begin Data segment

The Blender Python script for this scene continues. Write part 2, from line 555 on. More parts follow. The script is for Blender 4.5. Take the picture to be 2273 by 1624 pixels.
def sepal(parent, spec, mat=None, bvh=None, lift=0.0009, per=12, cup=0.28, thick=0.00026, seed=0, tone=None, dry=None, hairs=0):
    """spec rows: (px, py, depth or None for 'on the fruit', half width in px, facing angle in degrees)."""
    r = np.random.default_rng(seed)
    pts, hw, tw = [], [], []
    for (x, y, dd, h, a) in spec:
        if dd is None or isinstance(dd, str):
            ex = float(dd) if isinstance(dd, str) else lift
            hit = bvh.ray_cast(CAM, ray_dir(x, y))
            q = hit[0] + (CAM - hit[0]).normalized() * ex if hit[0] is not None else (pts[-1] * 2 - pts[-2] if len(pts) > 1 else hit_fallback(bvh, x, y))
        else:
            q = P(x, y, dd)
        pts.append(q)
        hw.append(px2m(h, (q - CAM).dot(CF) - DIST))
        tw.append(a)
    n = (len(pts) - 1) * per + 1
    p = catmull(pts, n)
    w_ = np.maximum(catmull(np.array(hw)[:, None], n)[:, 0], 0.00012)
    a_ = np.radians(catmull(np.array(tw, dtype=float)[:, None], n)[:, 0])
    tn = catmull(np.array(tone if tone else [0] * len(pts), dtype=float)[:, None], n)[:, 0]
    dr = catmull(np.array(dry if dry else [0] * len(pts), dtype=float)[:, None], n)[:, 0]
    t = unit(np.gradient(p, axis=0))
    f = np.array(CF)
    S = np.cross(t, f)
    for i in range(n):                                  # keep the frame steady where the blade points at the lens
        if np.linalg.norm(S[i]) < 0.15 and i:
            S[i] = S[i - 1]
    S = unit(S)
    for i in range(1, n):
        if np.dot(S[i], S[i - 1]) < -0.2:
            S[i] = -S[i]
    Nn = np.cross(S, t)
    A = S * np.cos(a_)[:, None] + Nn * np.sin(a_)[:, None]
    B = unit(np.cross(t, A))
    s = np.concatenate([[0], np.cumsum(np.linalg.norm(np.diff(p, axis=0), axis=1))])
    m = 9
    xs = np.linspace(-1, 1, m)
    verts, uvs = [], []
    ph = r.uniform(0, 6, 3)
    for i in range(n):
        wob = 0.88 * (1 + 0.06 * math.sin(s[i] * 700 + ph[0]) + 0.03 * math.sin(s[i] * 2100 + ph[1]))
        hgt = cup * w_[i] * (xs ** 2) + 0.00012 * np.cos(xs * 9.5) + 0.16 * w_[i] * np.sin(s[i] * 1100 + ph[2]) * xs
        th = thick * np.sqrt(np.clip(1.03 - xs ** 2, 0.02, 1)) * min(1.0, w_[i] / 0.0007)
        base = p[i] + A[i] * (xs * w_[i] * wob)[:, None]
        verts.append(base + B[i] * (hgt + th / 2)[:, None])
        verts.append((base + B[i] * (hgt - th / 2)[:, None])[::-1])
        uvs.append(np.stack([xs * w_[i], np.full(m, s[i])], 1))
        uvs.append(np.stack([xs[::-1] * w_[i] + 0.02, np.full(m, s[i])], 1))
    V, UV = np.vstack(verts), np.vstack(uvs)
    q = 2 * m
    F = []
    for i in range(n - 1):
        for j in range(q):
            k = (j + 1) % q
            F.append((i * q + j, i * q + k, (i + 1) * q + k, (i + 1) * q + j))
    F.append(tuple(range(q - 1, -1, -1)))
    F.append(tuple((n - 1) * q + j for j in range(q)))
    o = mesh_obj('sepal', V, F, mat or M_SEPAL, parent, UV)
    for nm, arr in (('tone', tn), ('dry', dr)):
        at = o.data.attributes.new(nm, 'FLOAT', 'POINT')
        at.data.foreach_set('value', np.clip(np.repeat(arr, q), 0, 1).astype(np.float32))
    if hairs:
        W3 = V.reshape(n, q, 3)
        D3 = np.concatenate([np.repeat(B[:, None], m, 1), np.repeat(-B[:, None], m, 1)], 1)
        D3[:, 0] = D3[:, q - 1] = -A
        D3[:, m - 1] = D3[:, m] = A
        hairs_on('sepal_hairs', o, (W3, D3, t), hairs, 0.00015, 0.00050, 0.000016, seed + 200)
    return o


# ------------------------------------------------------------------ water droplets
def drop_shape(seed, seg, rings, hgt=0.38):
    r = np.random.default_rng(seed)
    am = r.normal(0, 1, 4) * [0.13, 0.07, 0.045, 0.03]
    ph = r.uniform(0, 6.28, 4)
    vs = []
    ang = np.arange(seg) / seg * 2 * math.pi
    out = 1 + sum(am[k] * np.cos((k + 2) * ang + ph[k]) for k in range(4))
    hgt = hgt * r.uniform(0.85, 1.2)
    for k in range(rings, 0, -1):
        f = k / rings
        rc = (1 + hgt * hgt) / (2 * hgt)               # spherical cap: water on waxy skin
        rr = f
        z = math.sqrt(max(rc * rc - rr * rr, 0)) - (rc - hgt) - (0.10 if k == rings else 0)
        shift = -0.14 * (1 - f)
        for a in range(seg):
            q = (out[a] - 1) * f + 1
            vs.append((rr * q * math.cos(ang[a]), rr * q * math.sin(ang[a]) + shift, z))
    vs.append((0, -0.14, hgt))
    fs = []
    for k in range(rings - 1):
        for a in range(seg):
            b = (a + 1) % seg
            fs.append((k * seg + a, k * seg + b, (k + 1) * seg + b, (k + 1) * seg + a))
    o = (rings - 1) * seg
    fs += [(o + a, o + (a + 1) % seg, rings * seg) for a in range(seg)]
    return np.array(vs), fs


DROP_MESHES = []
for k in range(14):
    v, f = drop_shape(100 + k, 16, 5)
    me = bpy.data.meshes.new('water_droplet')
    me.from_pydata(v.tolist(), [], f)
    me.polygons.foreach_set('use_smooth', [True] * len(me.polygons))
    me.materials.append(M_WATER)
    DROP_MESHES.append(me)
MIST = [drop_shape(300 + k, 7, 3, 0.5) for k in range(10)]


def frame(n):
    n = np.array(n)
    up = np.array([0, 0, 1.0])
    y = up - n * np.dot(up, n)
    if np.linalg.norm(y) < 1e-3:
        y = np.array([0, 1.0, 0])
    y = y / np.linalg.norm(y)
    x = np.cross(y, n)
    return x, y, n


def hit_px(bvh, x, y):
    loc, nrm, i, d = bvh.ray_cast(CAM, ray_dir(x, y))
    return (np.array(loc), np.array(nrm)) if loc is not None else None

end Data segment

Print the whole listing again, exactly.

The Blender Python script for this scene continues. Write part 2, from line 555 on. More parts follow. The script is for Blender 4.5. Take the picture to be 2273 by 1624 pixels.
def sepal(parent, spec, mat=None, bvh=None, lift=0.0009, per=12, cup=0.28, thick=0.00026, seed=0, tone=None, dry=None, hairs=0):
    """spec rows: (px, py, depth or None for 'on the fruit', half width in px, facing angle in degrees)."""
    r = np.random.default_rng(seed)
    pts, hw, tw = [], [], []
    for (x, y, dd, h, a) in spec:
        if dd is None or isinstance(dd, str):
            ex = float(dd) if isinstance(dd, str) else lift
            hit = bvh.ray_cast(CAM, ray_dir(x, y))
            q = hit[0] + (CAM - hit[0]).normalized() * ex if hit[0] is not None else (pts[-1] * 2 - pts[-2] if len(pts) > 1 else hit_fallback(bvh, x, y))
        else:
            q = P(x, y, dd)
        pts.append(q)
        hw.append(px2m(h, (q - CAM).dot(CF) - DIST))
        tw.append(a)
    n = (len(pts) - 1) * per + 1
    p = catmull(pts, n)
    w_ = np.maximum(catmull(np.array(hw)[:, None], n)[:, 0], 0.00012)
    a_ = np.radians(catmull(np.array(tw, dtype=float)[:, None], n)[:, 0])
    tn = catmull(np.array(tone if tone else [0] * len(pts), dtype=float)[:, None], n)[:, 0]
    dr = catmull(np.array(dry if dry else [0] * len(pts), dtype=float)[:, None], n)[:, 0]
    t = unit(np.gradient(p, axis=0))
    f = np.array(CF)
    S = np.cross(t, f)
    for i in range(n):                                  # keep the frame steady where the blade points at the lens
        if np.linalg.norm(S[i]) < 0.15 and i:
            S[i] = S[i - 1]
    S = unit(S)
    for i in range(1, n):
        if np.dot(S[i], S[i - 1]) < -0.2:
            S[i] = -S[i]
    Nn = np.cross(S, t)
    A = S * np.cos(a_)[:, None] + Nn * np.sin(a_)[:, None]
    B = unit(np.cross(t, A))
    s = np.concatenate([[0], np.cumsum(np.linalg.norm(np.diff(p, axis=0), axis=1))])
    m = 9
    xs = np.linspace(-1, 1, m)
    verts, uvs = [], []
    ph = r.uniform(0, 6, 3)
    for i in range(n):
        wob = 0.88 * (1 + 0.06 * math.sin(s[i] * 700 + ph[0]) + 0.03 * math.sin(s[i] * 2100 + ph[1]))
        hgt = cup * w_[i] * (xs ** 2) + 0.00012 * np.cos(xs * 9.5) + 0.16 * w_[i] * np.sin(s[i] * 1100 + ph[2]) * xs
        th = thick * np.sqrt(np.clip(1.03 - xs ** 2, 0.02, 1)) * min(1.0, w_[i] / 0.0007)
        base = p[i] + A[i] * (xs * w_[i] * wob)[:, None]
        verts.append(base + B[i] * (hgt + th / 2)[:, None])
        verts.append((base + B[i] * (hgt - th / 2)[:, None])[::-1])
        uvs.append(np.stack([xs * w_[i], np.full(m, s[i])], 1))
        uvs.append(np.stack([xs[::-1] * w_[i] + 0.02, np.full(m, s[i])], 1))
    V, UV = np.vstack(verts), np.vstack(uvs)
    q = 2 * m
    F = []
    for i in range(n - 1):
        for j in range(q):
            k = (j + 1) % q
            F.append((i * q + j, i * q + k, (i + 1) * q + k, (i + 1) * q + j))
    F.append(tuple(range(q - 1, -1, -1)))
    F.append(tuple((n - 1) * q + j for j in range(q)))
    o = mesh_obj('sepal', V, F, mat or M_SEPAL, parent, UV)
    for nm, arr in (('tone', tn), ('dry', dr)):
        at = o.data.attributes.new(nm, 'FLOAT', 'POINT')
        at.data.foreach_set('value', np.clip(np.repeat(arr, q), 0, 1).astype(np.float32))
    if hairs:
        W3 = V.reshape(n, q, 3)
        D3 = np.concatenate([np.repeat(B[:, None], m, 1), np.repeat(-B[:, None], m, 1)], 1)
        D3[:, 0] = D3[:, q - 1] = -A
        D3[:, m - 1] = D3[:, m] = A
        hairs_on('sepal_hairs', o, (W3, D3, t), hairs, 0.00015, 0.00050, 0.000016, seed + 200)
    return o


# ------------------------------------------------------------------ water droplets
def drop_shape(seed, seg, rings, hgt=0.38):
    r = np.random.default_rng(seed)
    am = r.normal(0, 1, 4) * [0.13, 0.07, 0.045, 0.03]
    ph = r.uniform(0, 6.28, 4)
    vs = []
    ang = np.arange(seg) / seg * 2 * math.pi
    out = 1 + sum(am[k] * np.cos((k + 2) * ang + ph[k]) for k in range(4))
    hgt = hgt * r.uniform(0.85, 1.2)
    for k in range(rings, 0, -1):
        f = k / rings
        rc = (1 + hgt * hgt) / (2 * hgt)               # spherical cap: water on waxy skin
        rr = f
        z = math.sqrt(max(rc * rc - rr * rr, 0)) - (rc - hgt) - (0.10 if k == rings else 0)
        shift = -0.14 * (1 - f)
        for a in range(seg):
            q = (out[a] - 1) * f + 1
            vs.append((rr * q * math.cos(ang[a]), rr * q * math.sin(ang[a]) + shift, z))
    vs.append((0, -0.14, hgt))
    fs = []
    for k in range(rings - 1):
        for a in range(seg):
            b = (a + 1) % seg
            fs.append((k * seg + a, k * seg + b, (k + 1) * seg + b, (k + 1) * seg + a))
    o = (rings - 1) * seg
    fs += [(o + a, o + (a + 1) % seg, rings * seg) for a in range(seg)]
    return np.array(vs), fs


DROP_MESHES = []
for k in range(14):
    v, f = drop_shape(100 + k, 16, 5)
    me = bpy.data.meshes.new('water_droplet')
    me.from_pydata(v.tolist(), [], f)
    me.polygons.foreach_set('use_smooth', [True] * len(me.polygons))
    me.materials.append(M_WATER)
    DROP_MESHES.append(me)
MIST = [drop_shape(300 + k, 7, 3, 0.5) for k in range(10)]


def frame(n):
    n = np.array(n)
    up = np.array([0, 0, 1.0])
    y = up - n * np.dot(up, n)
    if np.linalg.norm(y) < 1e-3:
        y = np.array([0, 1.0, 0])
    y = y / np.linalg.norm(y)
    x = np.cross(y, n)
    return x, y, n


def hit_px(bvh, x, y):
    loc, nrm, i, d = bvh.ray_cast(CAM, ray_dir(x, y))
    return (np.array(loc), np.array(nrm)) if loc is not None else None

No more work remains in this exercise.